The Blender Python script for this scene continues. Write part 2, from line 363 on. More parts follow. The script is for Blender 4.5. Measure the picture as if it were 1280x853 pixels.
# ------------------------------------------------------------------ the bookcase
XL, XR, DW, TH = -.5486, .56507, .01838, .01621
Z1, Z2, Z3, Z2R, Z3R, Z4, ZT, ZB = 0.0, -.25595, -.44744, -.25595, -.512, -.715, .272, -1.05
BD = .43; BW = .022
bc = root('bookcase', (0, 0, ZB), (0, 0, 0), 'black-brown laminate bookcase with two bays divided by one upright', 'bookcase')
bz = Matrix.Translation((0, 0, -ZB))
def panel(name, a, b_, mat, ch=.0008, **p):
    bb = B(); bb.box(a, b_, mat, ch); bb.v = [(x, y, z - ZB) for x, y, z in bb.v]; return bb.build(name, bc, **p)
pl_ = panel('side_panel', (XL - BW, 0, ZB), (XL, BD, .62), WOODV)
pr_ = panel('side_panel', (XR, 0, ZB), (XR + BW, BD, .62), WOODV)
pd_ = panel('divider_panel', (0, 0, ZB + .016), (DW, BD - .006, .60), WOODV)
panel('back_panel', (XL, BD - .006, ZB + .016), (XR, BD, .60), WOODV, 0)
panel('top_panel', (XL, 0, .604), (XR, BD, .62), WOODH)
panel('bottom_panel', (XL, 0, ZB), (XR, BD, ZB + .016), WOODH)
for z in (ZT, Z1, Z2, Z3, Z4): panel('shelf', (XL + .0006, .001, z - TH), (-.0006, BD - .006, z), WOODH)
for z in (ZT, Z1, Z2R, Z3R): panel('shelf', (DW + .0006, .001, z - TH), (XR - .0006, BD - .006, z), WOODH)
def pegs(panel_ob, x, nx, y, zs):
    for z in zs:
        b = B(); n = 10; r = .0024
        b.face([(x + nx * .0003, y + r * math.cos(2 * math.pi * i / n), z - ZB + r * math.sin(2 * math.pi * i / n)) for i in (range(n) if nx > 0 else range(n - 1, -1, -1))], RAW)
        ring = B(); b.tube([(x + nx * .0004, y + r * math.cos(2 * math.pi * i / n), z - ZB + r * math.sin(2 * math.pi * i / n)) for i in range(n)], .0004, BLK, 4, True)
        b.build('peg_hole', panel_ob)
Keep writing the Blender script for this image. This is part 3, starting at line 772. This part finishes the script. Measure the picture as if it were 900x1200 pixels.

• • • • •

Exercise instructions> Print out every record again, exactly and in full.

Solution to this task>
The Blender Python script for this scene continues. Write part 2, from line 363 on. More parts follow. The script is for Blender 4.5. Measure the picture as if it were 1280x853 pixels.
# ------------------------------------------------------------------ the bookcase
XL, XR, DW, TH = -.5486, .56507, .01838, .01621
Z1, Z2, Z3, Z2R, Z3R, Z4, ZT, ZB = 0.0, -.25595, -.44744, -.25595, -.512, -.715, .272, -1.05
BD = .43; BW = .022
bc = root('bookcase', (0, 0, ZB), (0, 0, 0), 'black-brown laminate bookcase with two bays divided by one upright', 'bookcase')
bz = Matrix.Translation((0, 0, -ZB))
def panel(name, a, b_, mat, ch=.0008, **p):
    bb = B(); bb.box(a, b_, mat, ch); bb.v = [(x, y, z - ZB) for x, y, z in bb.v]; return bb.build(name, bc, **p)
pl_ = panel('side_panel', (XL - BW, 0, ZB), (XL, BD, .62), WOODV)
pr_ = panel('side_panel', (XR, 0, ZB), (XR + BW, BD, .62), WOODV)
pd_ = panel('divider_panel', (0, 0, ZB + .016), (DW, BD - .006, .60), WOODV)
panel('back_panel', (XL, BD - .006, ZB + .016), (XR, BD, .60), WOODV, 0)
panel('top_panel', (XL, 0, .604), (XR, BD, .62), WOODH)
panel('bottom_panel', (XL, 0, ZB), (XR, BD, ZB + .016), WOODH)
for z in (ZT, Z1, Z2, Z3, Z4): panel('shelf', (XL + .0006, .001, z - TH), (-.0006, BD - .006, z), WOODH)
for z in (ZT, Z1, Z2R, Z3R): panel('shelf', (DW + .0006, .001, z - TH), (XR - .0006, BD - .006, z), WOODH)
def pegs(panel_ob, x, nx, y, zs):
    for z in zs:
        b = B(); n = 10; r = .0024
        b.face([(x + nx * .0003, y + r * math.cos(2 * math.pi * i / n), z - ZB + r * math.sin(2 * math.pi * i / n)) for i in (range(n) if nx > 0 else range(n - 1, -1, -1))], RAW)
        ring = B(); b.tube([(x + nx * .0004, y + r * math.cos(2 * math.pi * i / n), z - ZB + r * math.sin(2 * math.pi * i / n)) for i in range(n)], .0004, BLK, 4, True)
        b.build('peg_hole', panel_ob)
Keep writing the Blender script for this image. This is part 3, starting at line 772. This part finishes the script. Measure the picture as if it were 900x1200 pixels.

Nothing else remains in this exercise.